There's one last place aliasing ambushes people, and it's hiding in a function signature.
The mutable default argument trap
A default argument gets evaluated once, when Python runs the def line, not on every call. So a mutable default is shared across all of them. Run def grow(x, bucket=[]) three times and it hands back ['a', 'b', 'c'], the same list each time. The fix is bucket=None, then build the list inside the function.
It's worth seeing in full, because most beginner tutorials skip it:
def grow(item, bucket=[]):
bucket.append(item)
return bucket
grow('a') # ['a']
grow('b') # ['a', 'b'] ← not ['b']
grow('c') # ['a', 'b', 'c']
The default list isn't rebuilt each call.
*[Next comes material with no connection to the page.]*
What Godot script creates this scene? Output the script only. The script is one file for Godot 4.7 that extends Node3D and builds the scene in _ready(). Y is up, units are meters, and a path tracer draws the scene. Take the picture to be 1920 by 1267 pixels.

Python makes it once, when it runs the def line, and attaches it to the function. Every call that leaves bucket out reuses that one list, and the returned list has the same id all three times. Each .append mutates the shared default, which is the Rebind-or-Mutate test again, just sprung inside a function signature.
The fix is a two-line idiom you learn once and never forget:
def grow(item, bucket=None):
if bucket is None:
bucket = []
bucket.append(item)
return bucket
None is immutable, so sharing it across calls does no harm. Inside the function you build a fresh list whenever the caller passed nothing, and bucket is None (that reliable use of is again) is how you check. Same rule for any mutable default: don't use a list, dict, or set there.